I like the way you think, and appreciate the feedback.
I have actually thought about both of your comments.
I have a ram air hood scoop in the works that will mount just in front of the filters.

On the emergency shutoff, my thinking is if the shaft broke, or the throttle plate did shear completely off, the engine would likely eat screws and bits but hopefully the big stuff would lodge in the elbow it is mounted. If not, a major overhaul is in order for sure.... Forced even bigger upgrades??
 
I too agree with the hot air intake. as for the throttle shutoff, even at normal running conditions, make sure that cable / butterfly setup has a latch or some sort of quick release lock on it. I would be afraid of getting into it and just the air flow alone trying to pull itself shut causing all kinds of drama.

going off from WW said on the crazy boost during a runaway, would it be feasible to do a double cable system and have a sort of "jake brake" or exhaust diverter similar to stopping the exhaust flowing to the exhaust side of the turbines too? so when you have to use it, you can close both the exhaust and intake essentially killing the boost going to the intake butterfly at the same time while you choke off the air to the intake?
This site has a lot of real thinkers!
Thanks everyone!
I oversimplified the "Hold Open" with a sturdy cable bracket and a small wire tie to hold the cable in the open position.
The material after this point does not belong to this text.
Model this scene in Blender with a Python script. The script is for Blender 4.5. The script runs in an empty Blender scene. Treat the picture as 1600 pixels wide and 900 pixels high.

If i get in a panic situation to kill it, A good tug will break the wire tie. I did a simulated shutdown with it not running and the zip tie broke relatively easily. I keep a bunch in the console in case I want to use it as an anti theft device. They can get it to turn over and maybe even try to start but it won't go anywhere. lol.

Exhaust brake and Intake shutdown would kill it in a hurry, but might be pretty complex.
Diesel Tractor pull guys use air shutoff, so I went with that.